- The Washington Times - Tuesday, July 14, 2009

ANALYSIS/OPINION:

There’s no question that current government policies for taxes, spending and regulation are causing the United States to lose competitiveness in the global race for capital, prosperity and growth.

Of course, China has been moving in the direction of free-market capitalism for years. To some extent, this shows the positive benefits of America’s free-trade policies and its open-mindedness in helping nurture not only China’s growth, but also middle-class prosperity worldwide.

But what’s particularly galling about Obamanomics is that we may well be losing our competitive edge with Europe. While Europe is ever so slightly moving toward the policies of Ronald Reagan and Margaret Thatcher, the United States is shifting toward an overtaxed and overregulated model that smacks of Francois Mitterrand. That’s something no one should want to tolerate.

Heavy government controls at home, along with an income-leveling social policy couched in economic-recovery terms, is no way to run a railroad. At the simple stroke of a computer key, world investment flows to its most hospitable destination. That includes a reliable currency. However, in President George W. Bush’s last year and President Obama’s first, the United States has become a less hospitable destination for global capital. That should worry everybody.

But let’s first look to the China story.

We know China is already our principal banker, to the tune of nearly $1 trillion. As Mr. Obama’s record spending and borrowing continues — he’ll be the greatest bond salesman in American history — our financial reliance on China grows daily. But that’s not all.

Fortune magazine recently reported that the number of U.S. companies in the world’s top 500 fell to the lowest level ever, while more Chinese firms than ever made the list. Thirty-seven Chinese companies rank in the top 500, including nine new entries. Meanwhile, the number of U.S. firms has fallen to 140, the lowest total since Fortune began the list in 1995. This is not good.

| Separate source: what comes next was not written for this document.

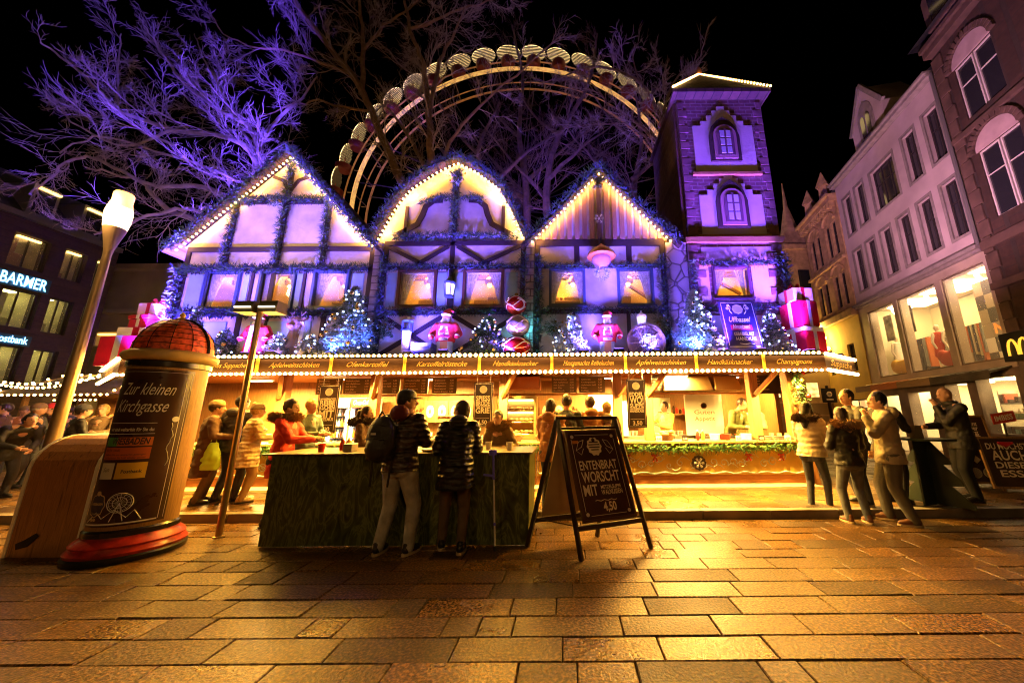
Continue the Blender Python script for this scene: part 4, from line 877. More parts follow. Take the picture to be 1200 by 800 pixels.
def stepped(cx, z0, z1, hw):
    P = [(cx-hw, z0), (cx+hw, z0), (cx+hw, z1-.55), (cx+hw*.72, z1-.55), (cx+hw*.72, z1-.42), (cx+hw*.5, z1-.42), (cx+hw*.5, z1-.26), (cx+hw*.3, z1-.26), (cx+hw*.3, z1-.12), (cx+hw*.13, z1-.12), (cx+hw*.13, z1)]
    return P+[(2*cx-x, z) for x, z in reversed(P[2:])]
for z0, z1, zc in ((7.05, 8.88, 7.32), (5.45, 7.0, 5.6)):
    mb = MB(); mb.prism(stepped(3.82, z0, z1, .72), TY-.03, TY-.001); build('plaster_panel', mb, TPL, tw)
    mb = MB(); mb.prism(arch_pts(3.82, zc, .36, zc+.68, True), TY-.075, TY-.031); ar = build('arched_window', mb, mat('dark_arch_edge', (.05, .03, .03), .8, bump=(12, 1)), tw)
    mb = MB(); mb.prism(arch_pts(3.82, zc+.05, .27, zc+.7), TY-.10, TY-.076); build('frame', mb, mat('pink_stone_frame', (.35, .2, .22), .7), ar)
    mb = MB(); mb.prism(arch_pts(3.82, zc+.12, .2, zc+.66), TY-.112, TY-.101); build('stone_border', mb, mat('violet_board', (0, 0, 0)), ar)
    mb = MB()
    for s_ in (-1, 1):
        for k in range(3): mb.box(3.82+s_*.075-.05, 3.82+s_*.075+.05, TY-.124, TY-.113, zc+.17+k*.22, zc+.35+k*.22)
    build('pane', mb, mat('frosted_pane', (.45, .45, .55), .3), ar)
    mb = MB(); mb.box(3.0, 4.62, TY-.07, TY, z0-.09, z0-.01); build('sill', mb, mat('ochre_stone', (.4, .2, .08), .8, bump=(20, .4)), tw, bevel=.01)
RQ = mat('rose_quoin', (.2, .1, .125), .8, vary=(5, .3))
for k in range(16):
    z = 5.45+k*.225
    for sx in (TX0, TX1-.02):
        ww = .14 if k % 2 else .22; s_ = 1 if sx == TX0 else -1; mb = MB(); mb.box(sx+s_*.004, sx+s_*ww, TY-.014, TY+.02, z, z+.2); build('quoin', mb, RQ, tw, bevel=.01)
for k in range(12):
    z = 2.8+k*.2
    for sx, s_ in ((TX0-.06, 1), (TX1-.1, -1)):
        ww = .2 if k % 2 else .34; mb = MB(); mb.box(sx-s_*.02, sx+s_*ww, TY-.1, TY-.05, z, z+.17); build('quoin', mb, RQ, tw, bevel=.012)
mb = MB(); mb.prism([(3.0, 4.72), (4.55, 4.72), (4.55, 5.12), (3.0, 5.12)], TY-.08, TY-.061); mb.prism([(4.05, 3.85), (4.62, 3.85), (4.62, 4.66), (4.05, 4.66)], TY-.08, TY-.061); mb.prism([(2.86, 3.85), (3.12, 3.85), (3.12, 4.66), (2.86, 4.66)], TY-.08, TY-.061); mb.prism([(2.86, 2.7), (4.62, 2.7), (4.62, 3.55), (2.86, 3.55)], TY-.08, TY-.061); build('plaster_panel', mb, TPL, tw)
mb = MB(); mb.box(TX0-.1, TX1, TY-.12, TY+.2, 5.22, 5.36); mb.box(2.9, 4.7, TY-.1, TY-.06, 4.66, 4.72); build('ledge', mb, mat('ochre_stone', (0, 0, 0)), tw, bevel=.01)
house_window(tw, 3.59, .7, 3.98, 4.62, mat('violet_frame', (.12, .05, .1), .5), TY-.06)
mb = MB(); ex0, ex1, ey0, ey1 = TX0-.14, TX1+.14, TY-.22, TY+TD+.1; ap = (3.86, TY+.95, 11.0)
mb.box(ex0, ex1, ey0, ey1, TZ, TZ+.1); mb.add([(ex0, ey0, TZ+.1), (ex1, ey0, TZ+.1), (ex1, ey1, TZ+.1), (ex0, ey1, TZ+.1), ap], [(0, 1, 4), (1, 2, 4), (2, 3, 4), (3, 0, 4)]); rf = build('roof', mb, mat('brown_shingle', (0, 0, 0)), tw)
mb = MB(); mb.ball((ap[0], ap[1], ap[2]+.08), .09, 12); mb.ball((ap[0], ap[1], ap[2]+.2), .05, 10); build('finial', mb, mat('copper_ball', (.4, .15, .06), .4, .6), rf)
bulbs_along(rf, [(ex0, ey0-.01, TZ+.14), (ap[0], ap[1], ap[2]+.02), (ex1, ey0-.01, TZ+.14)], .095, BMS)
mb = MB(); garland(mb, [(2.9, TY-.14, 4.72), (4.72, TY-.14, 4.72)], .08, 330); garland(mb, [(4.72, TY-.16, 4.9), (4.72, TY-.18, 2.7)], .16, 500, .11); garland(mb, [(2.8, TY-.14, 3.7), (4.7, TY-.14, 3.7)], .1, 330); garland(mb, [(2.76, TY-.14, 4.8), (2.76, TY-.14, 2.7)], .1, 300); build('garland', mb, [GREEN2, GARF], tw)
# ================================================================ the stall itself
st = thing('market_stall', 'long wooden food stall with a bulb-lined fascia, gilded counter front and hanging boards', 'market stall', (-1.8, 8, .12))
SX0, SX1, FY = -7.96, 4.62, 6.1
ROOFPOLY = [(SX0, FY), (SX1, FY), (5.85, 6.94), (5.85, 9.9), (-10.4, 9.9), (-10.4, 7.72)]
BRD = mat('brown_board', (.055, .022, .008), .55, kind='wood', axis='x', dark=.6); OAK = mat('orange_oak', (.42, .17, .05), .5, kind='wood', axis='z', dark=.55); OAKX = mat('orange_oak_level', (.42, .18, .055), .5, kind='wood', axis='x', dark=.55)
GOLDP = mat('golden_paint', (.7, .42, .08), .5, vary=(3, .25), bump=(10, .2)); ORB = mat('orange_plinth', (.45, .15, .03), .55, kind='wood', axis='x')
mb = MB(); mb.prism(ROOFPOLY, 2.52, 2.58, 'z'); build('roof', mb, mat('roof_felt', (.1, .08, .07), .8), st)
mb = MB(); mb.prism([(SX0+.03, FY+.05), (SX1-.03, FY+.05), (5.78, 6.97), (5.78, 9.85), (-10.3, 9.85), (-10.3, 7.75)], 2.44, 2.5, 'z'); build('soffit', mb, OAKX, st)
NP = ['Hessisches Suppsche', 'Apfelweinschinken', 'Ofenkartoffel', 'Kartoffelröstecke', 'Handkäsknacker', 'Hausgemachte Reibekuchen', 'Apfelweinschinken', 'Handkäsknacker', 'Champignons']
sep = [-7.96, -6.8, -5.49, -4.18, -2.87, -1.54, -.25, 1.06, 2.32, 3.52, 4.62]
NP = ['Leckeres'] + NP
fa = MB(); fa.box(SX0, SX1, FY, FY+.04, 2.24, 2.58); fa.box(SX0, SX1, FY-.012, FY, 2.24, 2.27); fa.box(SX0, SX1, FY-.012, FY, 2.55, 2.58)
fo = build('fascia', fa, BRD, st)
for x in sep[1:-1]: mb = MB(); mb.box(x-.025, x+.025, FY-.018, FY-.001, 2.28, 2.545); build('divider', mb, mat('yellow_paint', (.75, .5, .08), .5), fo)
for a, b, s_ in zip(sep, sep[1:], NP): mb = MB(); mb.M = frame_plane((0, FY-.002, 0), (1, 0, 0), (0, 0, 1)); mb.text(s_, .125, (a+b)/2, 2.375, width=min(.9, .058*len(s_)), shear=.5, bold=.0, d=.003); build('lettering', mb, GOLDL, fo)
for (a, b), s_ in ((((SX1, FY), (5.85, 6.94)), 'Suppsche'), (((-10.4, 7.72), (SX0, FY)), 'Gebratene Champignons')):
    A = Vector((*a, 2.24)); B = Vector((*b, 2.24)); M = frame_plane(A, B-A, (0, 0, 1)); L_ = (B-A).length
    mb = MB(); mb.M = M; mb.box(0, L_, 0, .34, -.04, 0); e_ = build('end_fascia', mb, BRD, st)
    mb = MB(); mb.M = M; mb.text(s_, .16, L_/2, .12, width=min(L_*.7, 1.4), shear=.4, bold=.012, d=.004); build('lettering', mb, GOLDL, e_)
    bulbs_along(e_, [A+Vector((0, 0, .31)), B+Vector((0, 0, .31))], .1, BM, M.to_3x3() @ Vector((0, 0, .03))); bulbs_along(e_, [A+Vector((0, 0, .02)), B+Vector((0, 0, .02))], .1, BM, M.to_3x3() @ Vector((0, 0, .03)))
pts = [(SX0+.05+i*.0955, z) for i in range(131) for z in (2.565, 2.255)]
pts.sort(key=lambda p: abs(p[0]-.3)+0)
for x, z in pts[:100]: inst('bulb', BM, fo, (x, FY-.035, z))
mb = MB()
for x, z in pts[100:]: mb.ball((x, FY-.035, z), .026, 8)
o = build('bulb', mb, BULBM, fo); o['kind'] = 'stuff'
for z in (2.565, 2.255): strip_light(fo, (SX0, FY-.06, z), (SX1, FY-.06, z), (0, 1, -.4 if z > 2.4 else .4), 13)
for z in (2.5, 2.3): strip_light(fo, (SX0, FY-.07, z), (SX1, FY-.07, z), (0, -1, -.75), 135, col=(1, .49, .04), w=.05)
# counter
CYF = 7.2
for (x0, x1) in ((-8.3, -4.3), (-4.3, -.6), (-.6, 4.72)):
    mb = MB(); mb.box(x0+.004, x1-.004, CYF+.04, CYF+.1, .12, .95); cf = build('counter_front', mb, ORB, st)
    mb = MB(); mb.box(x0+.01, x1-.01, CYF+.02, CYF+.039, .34, .8); build('gilded_panel', mb, GOLDP, cf)
    mb = MB(); rr = random.Random(int(x0*10))
    mb.M = frame_plane((0, CYF+.012, 0), (1, 0, 0), (0, 0, 1))
    x = x0+.2
    while x < x1-.3:
        s_ = rr.choice((-1, 1)); c = Vector((x, rr.uniform(.52, .66), 0)); r_ = rr.uniform(.05, .1); a0 = rr.uniform(0, 6)
        P = [c+Vector((math.cos(a0+s_*u*.7), math.sin(a0+s_*u*.7), 0))*r_*(1-.085*u) for u in range(10)]
        mb.tube(P, [.008+.004*math.sin(u) for u in range(10)], 4); e = P[0]; mb.tube([e, e+Vector((.06, .05*s_, 0)), e+Vector((.14, .02*s_, 0)), e+Vector((.2, -.03*s_, 0))], [.009, .011, .008, .003], 4)
        x += rr.uniform(.16, .26)
    n = int((x1-x0)/.07); mb.tube([(x0+.05+(x1-x0-.1)*i/n, .385+.016*math.sin(i*1.1)+rr.uniform(-.006, .006), .003) for i in range(n+1)], .014, 5)
    mb.tube([(x0+.04, .4, .003), (x0+.03, .6, .003), (x0+.04, .78, .003)], .01, 5)
    build('snow_ornament', mb, WHITE, cf)
md = MB(); md.M = frame_plane((2.62, CYF+.008, .57), (1, 0, 0), (0, 0, 1))
md.prism([(.14*(1+.05*math.cos(12*i*math.pi/24))*math.cos(i*math.pi/24), .14*(1+.05*math.cos(12*i*math.pi/24))*math.sin(i*math.pi/24)) for i in range(48)], 0, .02, 'z'); me_ = build('medallion', md, SLATE, st)
def flake(mb, r, th=.01):
    for k in range(6):
        a = k*math.pi/3; u = Vector((math.cos(a), math.sin(a), 0)); mb.tube([Vector(), u*r], th, 4)
        for q_ in (.5, .75):
            for s_ in (-1, 1): b = a+s_*.9; mb.tube([u*r*q_, u*r*q_+Vector((math.cos(b), math.sin(b), 0))*r*.28], th*.8, 4)
fl = MB(); fl.M = md.M @ Matrix.Translation((0, 0, .025)); flake(fl, .1); build('snowflake', fl, WHITE, me_)
mb = MB(); mb.box(-8.35, 4.78, CYF-.14, CYF+.6, .95, .99); build('counter_top', mb, OAKX, st, bevel=.006)
mb = MB(); mb.box(-8.5, 4.8, CYF-.3, CYF+.06, .12, .175); build('foot_board', mb, mat('pale_boards', (.5, .38, .2), .6, kind='wood', axis='x'), st, bevel=.005)
mb = MB(); garland(mb, [(-8.3, CYF-.1, .88), (-4, CYF-.1, .86), (-.6, CYF-.1, .88), (2, CYF-.1, .85), (4.72, CYF-.1, .9)], .12, 420, .1, (0, 1, 1)); build('counter_garland', mb, [GREEN1, mat('garland_lit_green', (.12, .2, .03), .6)], st)
bw_ = MB()
for i, x in enumerate([1.2, 1.75, 3.6, 4.25, .5, -6.9, -5.6]):
    mb = MB(); mb.M = Matrix.Translation((x, CYF-.03, .7)); 
    for s_ in (-1, 1): mb.ball((s_*.035, 0, .02), .032, 8, (1.2, .5, .8)); mb.tube([(0, 0, 0), (s_*.04, 0, -.09)], [.012, .02], 4)
    build('bow', mb, mat('red_ribbon', (.5, .04, .02), .5), st)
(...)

China also surpassed the United States as the world’s biggest automaker in the first half of this year, with June sales soaring 36.5 percent from a year earlier. The Chinese registered 6.1 million car sales for the first half of the year. That way outpaced American sales, which were just 4.8 million.

Also, China has no capital-gains tax. It only has a 15 percent to 20 percent corporate tax. The United States, on the other hand, is raising its cap-gains tax rate to 20 percent. It’s also increasing its top personal tax rates.

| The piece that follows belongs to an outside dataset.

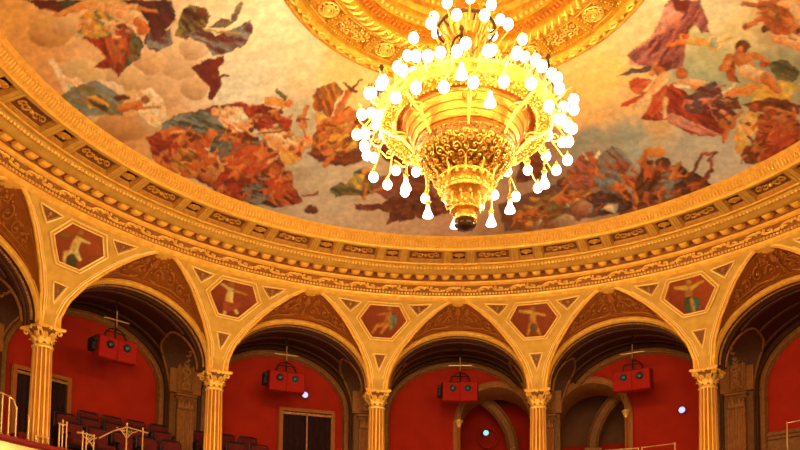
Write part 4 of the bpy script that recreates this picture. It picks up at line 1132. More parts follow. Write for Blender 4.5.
for t in orn(-1.55, 1.1, .1331, CT[3]):
    ex, ey = Vector((cos(t), -sin(t), 0)), Vector((sin(t), cos(t), 0))
    g.box(P(t, 9.61, 3.9), ex*.07, ey*.03, Vector((0, 0, .20)))
g.build('parapet_pilaster', M['parapet'], par, smooth=False)
FILL_SCONCE = [CT[3] + ST_*(k + .5)*.5 for k in range(-7, 5)]
for t in FILL_SCONCE:                     # added unseen lamps on the parapet front, brightening cornice and dome
    g = MB(); g.tube([P(t, 9.60, 3.45), P(t, 9.42, 3.40), P(t, 9.34, 3.48), P(t, 9.34, 3.52)], .015, seg=5)
    g.lathe([(.05, 0), (.06, .03), (.02, .04)], c=P(t, 9.34, 3.50), seg=10)
    sc_ = g.build('fill_sconce', M['brass'], par)
    g = MB(); g.ball(P(t, 9.34, 3.60), .06, 10, 7); g.build('fill_sconce_globe', M['globe_low'], sc_)
g = MB(); g.revolve([(9.75, -1.6), (9.75, 3.55), (9.60, 3.56)], -1.62, 1.2, 80)
struct(g.build('wall_lower', M['redwall']), 'red wall below the gallery front')
g = MB(); g.revolve([(0.01, -1.6), (19, -1.6)], -PI, PI, 64)
struct(g.build('floor', M['floor'], smooth=False), 'auditorium floor below the camera')

# ------------------------------------------------------------------ fluted columns
def leaf_bm(bm, ang, r0, z0, hgt, wid, curl):
    rows = []; n = 7
    d = Vector((cos(ang), sin(ang), 0)); s = Vector((-sin(ang), cos(ang), 0))
    for i in range(n + 1):
        u = i/n
        out = curl*u**2.2; z = z0 + hgt*(u if u < .85 else .85 + (.85 - u)*.9)
        w = wid*(.75 + .5*sin(u*PI*.9))*(1 - .55*u**3)
        rows.append([Vector((0, 0, z)) + d*(r0 + out + (.012 if j % 2 else 0) - .012*abs(j - 2)) + s*w*(j - 2)/2 for j in range(5)])
    bm.grid(rows)


def fluted_shaft(r0, r1, z0, z1, nf=20, spf=6):
    bm = MB(); rows = []
    for i in range(9):
        u = i/8; r = r0 + (r1 - r0)*u; z = z0 + (z1 - z0)*u
        row = []
        for k in range(nf*spf):
            ph = (k % spf)/spf; a = 2*PI*k/(nf*spf)
            dp = 0 if ph < .30 else .24*r*sin(PI*(ph - .30)/.70)
            row.append(((r - dp)*cos(a), (r - dp)*sin(a), z))
        rows.append(row)
    return bm.grid(rows, wv=True)


def make_column(label):
    z0 = 4.42; base = z0
    t = thing('fluted_column', label, 'column', group=None)
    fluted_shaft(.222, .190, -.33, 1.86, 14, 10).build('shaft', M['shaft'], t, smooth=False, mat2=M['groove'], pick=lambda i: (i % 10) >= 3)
    b = MB(); b.box((0, 0, -.52), (.30, .30, .04)); b.lathe([(.28, -.48), (.30, -.45), (.28, -.415), (.24, -.41), (.235, -.39), (.255, -.37), (.235, -.345), (.215, -.335)], seg=32)
    b.build('base', M['gold'], t)
    b = MB(); b.lathe([(.185, 1.85), (.205, 1.865), (.215, 1.885), (.205, 1.905), (.19, 1.915), (.185, 1.93)], seg=32)
    b.build('astragal', M['bright_gold'], t)
    b = MB(); b.lathe([(.185, 1.92), (.185, 2.05), (.20, 2.14), (.245, 2.22), (.27, 2.245)], seg=32)
    cap = b.build('capital', M['panel_brown'], t)
    lf = MB(); leaf_bm(lf, 0, .188, 1.925, .16, .062, .085)
    l0 = lf.build('acanthus_leaf', M['bright_gold'], cap)
    for k in range(1, 8):
        o = l0.copy(); C.objects.link(o); o.parent = cap; o.rotation_euler = (0, 0, PI*k/4)
    lf = MB(); leaf_bm(lf, 0, .19, 2.0, .19, .060, .10)
    for k in range(8):
        o = (lf.build('acanthus_leaf', M['gold_mid'], cap) if k == 0 else l1.copy())
        if k == 0: l1 = o
        else: C.objects.link(o); o.parent = cap
        o.rotation_euler = (0, 0, PI*(k + .5)/4)
    vb = MB()
    for s in (-1, 1):
        path = []
        path += [Vector((.18, s*.05, 2.06)), Vector((.235, s*.035, 2.15))]
        for m in range(12):
            a = PI*.9 - m*.62; rr = .062*(1 - m/14)
            path.append(Vector((.315 + rr*cos(a), s*.018, 2.185 + rr*sin(a))))
        vb.tube(path, [.016]*2 + [.02 - .0006*m for m in range(12)], seg=5)
    v0 = vb.build('volute', M['bright_gold'], cap)
    for k in range(4):
        o = v0 if k == 0 else v0.copy()
        if k: C.objects.link(o); o.parent = cap
        o.rotation_euler = (0, 0, PI/4 + PI*k/2)
    ab = MB(); ring = []
    for q in range(4):
        for i in range(8):
            u = -1 + 2*i/8; dd = .262 + .06*u*u + (.0)
            a0 = PI/2*q; ex = Vector((cos(a0), sin(a0), 0)); ey = Vector((-sin(a0), cos(a0), 0))
            ring.append(ex*dd + ey*u*.31)
    ab.grid([[p*s + Vector((0, 0, z)) for p in ring] for s, z in ((.93, 2.235), (1.0, 2.25), (1.0, 2.285), (.96, 2.30))], wv=True)
    n = len(ring); k0 = len(ab.v) - n; ab.f.append(tuple(range(k0, k0 + n))); ab.f.append(tuple(range(k0 - 3*n, k0 - 2*n)))
    ab.build('abacus', M['gold'], cap, smooth=False)
    fb = MB()
    for q in range(4):
        a0 = PI/2*q; c = (cos(a0)*.27, sin(a0)*.27, 2.25)
        fb.ball(c, .03, 7, 5)
        for k in range(5): fb.ball((c[0] - sin(a0)*.035*cos(k*1.256), c[1] + cos(a0)*.035*cos(k*1.256), c[2] + .035*sin(k*1.256)), .018, 5, 3)
    fb.build('abacus_flower', M['bright_gold'], cap)
    return t


RCOL = 10.02
LCOL = {1: 'leftmost fluted gilded column, rising behind the cream parapet before a dark doorway',
        2: 'second fluted gilded column from the left, just right of the bronze rear pilaster',
        3: 'middle fluted gilded column, third from the left, right of the curtained doorway',
        4: 'fourth fluted gilded column from the left, standing between the two arched openings',
        5: 'rightmost fluted gilded column, left of the brown panelled dado'}
GC = 'gilded columns of the gallery arcade'
LCOL[0] = 'gilded fluted column just beyond the left edge of the photo'
LCOL[6] = 'gilded fluted column just beyond the right edge of the photo'
proto = make_column(LCOL[1]); proto['group'] = GC
for i in (1, 2, 3, 4, 5, 0, 6):
    t = CT[i]; o = proto if i == 1 else dup(proto, (0, 0, 0), 0, LCOL[i], GC)
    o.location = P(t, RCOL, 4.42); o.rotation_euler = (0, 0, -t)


def make_pilaster(label):
    t = thing('fluted_pilaster', label, 'pilaster')
    bm = MB(); rows = []
    prof = [(-.21, .09), (-.21, -.06)]
    for k in range(6):
        x = -.19 + .065*k
        prof += [(x, -.06), (x + .008, -.06), (x + .018, -.035), (x + .035, -.03), (x + .05, -.035), (x + .058, -.06)]
    prof += [(.21, -.06), (.21, .09)]
    bm.grid([[(x, y, z) for x, y in prof] for z in (0, 1.2, 2.42)])
    bm.build('shaft', M['pil'], t, smooth=False, mat2=M['pgroove'], pick=lambda i: False)
    b = MB(); b.tube([(-.22, -.065, 2.43), (.22, -.065, 2.43)], .022, seg=6); b.box((0, .01, 2.60), (.20, .07, .17)); cap = b.build('capital', M['panel_brown'], t)
    for k in range(5):
        lf = MB(); rows = []
        for i in range(7):
            u = i/6
            rows.append([((-.16 + .08*k) + .035*(j - 1)*(1 - .4*u*u), -.065 - .09*u**2.2 - (.01 if j == 1 else 0), 2.45 + (.16 + .06*(k % 2))*min(u, .9 + (.9 - u))) for j in range(3)])
        lf.grid(rows); lf.build('acanthus_leaf', M['pil'], cap)
    for s in (-1, 1):
        vb = MB(); vb.tube([(s*(.22 + .05*(1 - m/12)*cos(PI - m*.62)), -.10, 2.68 + .05*(1 - m/12)*sin(PI - m*.62)) for m in range(11)], .015, seg=5)
        vb.build('volute', M['pil'], cap)
    b = MB(); b.box((0, -.02, 2.765), (.27, .12, .025)); b.build('abacus', M['pil'], cap, smooth=False)
    return t


LP = {2: 'bronze fluted pilaster with leafy capital, seen just left of the second gilded column',
      3: 'bronze rear pilaster half hidden just left of the middle gilded column',
      4: 'bronze rear pilaster between the two arched openings, just right of the fourth column',
      5: 'bronze rear pilaster seen just right of the rightmost gilded column'}
pp = make_pilaster(LP[2]); GP = 'pilasters on the rear wall of the gallery'; pp['group'] = GP
for i in range(2, 6):
    t = CT[i]; o = pp if i == 2 else dup(pp, (0, 0, 0), 0, LP[i], GP)
    o.location = P(t, 12.17, 3.93); o.rotation_euler = (0, 0, -t)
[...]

In fact, the scheduled income-tax increase along with a much-discussed 4 percent health care surtax will balloon the top U.S. tax rate all the way to 51 percent. And there’s more. To finance so-called health care reform, congressional Democrats are talking about raising the tax rate on capital gains and dividends by another 1.5 percent while installing a value-added tax (VAT) that would begin at 1.5 percent.

So top tax rates in the United States may edge into the mid-50 percent range. Compare that to the Organization for Economic Cooperation and Development average of just 42 percent. And when those tax increases kick in, the top U.S. tax rate will rank above that of France, Germany and Italy. That can’t be good.

Incidentally, our 40 percent corporate tax rate is already almost 15 percentage points higher than the corporate rates in most of Europe.

Washington’s enormous expansion of the state-, local- and federal-government spending share of gross domestic product to more than 40 percent — including Bailout Nation, the Troubled Asset Relief Program and takeovers in numerous industries — is eerily reminiscent of Old Europe’s old policies.

It’s ironic that Europe seems to be moving toward a Reagan-type, lower-tax-and-spend-and-regulate approach while the United States is regressing to the failed socialist model of Old Europe. This makes no sense.

Higher tax rates undermine the incentive model of growth. At the margin, investment risk and work effort become less rewarding. On top of this, Mr. Obama’s regulatory moves toward greater government control of the economy will further drown animal spirits in a sea of red tape born of bureaucratic officialdom.

Think about this in terms of the threat to nationalize heath care, which is more than 15 percent of the economy. Also, Washington’s cap-and-trade proposals will essentially nationalize the entire energy sector — another 15 percent of the economy — sending long tentacles into every nook of the economy that’s impacted by energy, which is virtually everything.

All this comes on top of the U.S. government’s takeover of auto companies, banks, the American International Group Inc., Fannie Mae and Freddie Mac. Instead of Schumpeterian gales of creative destruction, we’re on the road to economic demoralization.

Here’s the clincher: Year-to-date, Dow Jones stocks are off 8 percent, while China’s stocks are up 71 percent. The world index is up 4 percent. Emerging markets are up 25 percent. They’re all beating us. None of this is good.

We’re going the wrong way. That’s why stock markets are not voting for the United States anymore.

Lawrence Kudlow is host of CNBC’s “Kudlow & Company” and is a nationally syndicated columnist.